Seeing just two couples with a near-perfect working marriage would encourage a jaded person to believe, to hope, to dream.  I know it does for me.

Now, some people are downright nosy in an intrusive manner.  But the nosiness I am speaking of here is more of curiosity, that of a seeker of knowledge, wisdom, happiness.  Tied to a basic human need to belong.  To feel "at home" whether related to a person, place or thing (as in a job description). 

That is just one element of myriad others that makes for Nora Roberts's best-selling books.  She shares with us this behind-the-scenes look at these off-the-main-road careers.  Puts us in a new place (out of our own comfort zone in our actual lives), let's us do a test run (putting us in a virtual reality of this new variety of life), and gives us a nice ending where the bad guy is named and caught.  Plus love wins out (the security factor fed here with these last two items). 

The self-growth listed above is easily accommodated within a novel by the main character's arc--his or her growth to becoming a better person, having confronted their fears or bad memories, and dealt with them, head-on.

Their purpose is confirmed by their love of their job, even a harrowing one, further acknowledged by the very definite service they provide for others.  Here we've tapped two more basic human needs.  That belonging factor is echoed in the catch phrases inherent to these unique careers--like "shake and bake," which will forever take on a new, and still-body-shivering, connotation for me.

Yet I think it is great.  It piques our need to know, need to amass information, as we wander about in the hands and mind of this person immersed in this unusual job.  We try it on for size.  Then we can discard it later, or pursue it with lust in actuality.

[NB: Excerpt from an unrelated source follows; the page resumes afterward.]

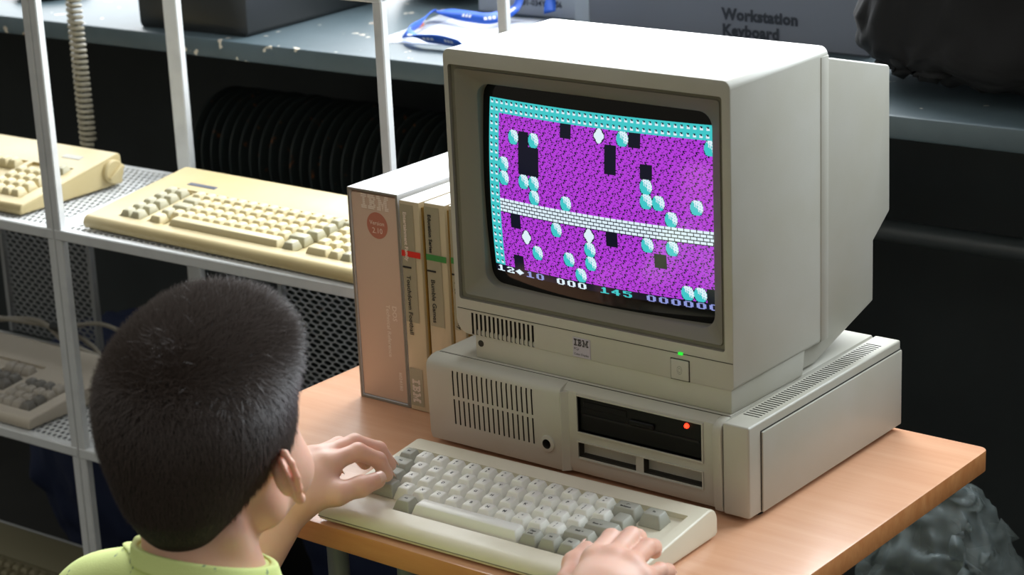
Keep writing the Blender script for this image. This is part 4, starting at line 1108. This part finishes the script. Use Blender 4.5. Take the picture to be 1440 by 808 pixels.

I know after I read Chasing Fire, I was ashamed at how little physical enterprise is involved with my career of choice, being an author and copy editor, and vowed to add in structured exercise, now that my manual-labor day job is gone. 

After reading The Search, aside from being a little creeped out, I was reminded how much I love my animals.  And that love wins out again. 

So, as an author, I use that nosiness factor when writing a book for a reader.  I give them a glimpse into someone else's life--their career, love life, home life, hobbies, pets, etc.--to show them what we are all avid to know.  What is their life like behind closed doors?  Is that couple who is showy with affection in public still so at home?  What does that particular career entail?  More than the Occupational Handbook description--for we want details, much more details, the dish, the secrets you share with your best girlfriend.

Isn't that what an actor does as he readies for a part?  To be a fighter, s/he trains.  To be an athlete, s/he trains.  To be a pianist, s/he trains.  To be a bartender, s/he trains.  To be a model, s/he trains.  To be a sniper, s/he trains.  Just imagine the life of an actor.  Each gets to choose the project to work on.  And it is like trying on a job, to see if it fits.  Once the make-believe career is gone as the movie wraps up, then the actor decides whether to continue on with the skill(s) learned.

So can we, just by reading a book.

Do you find it mystical and magical and yet so sensible that our life's six basic needs are ALL mirrored in our favorite reading material?  What a wonderful career we authors share as we arrange assorted letters on a page among other such pages which has the possibility, the gift, of changing a person's life.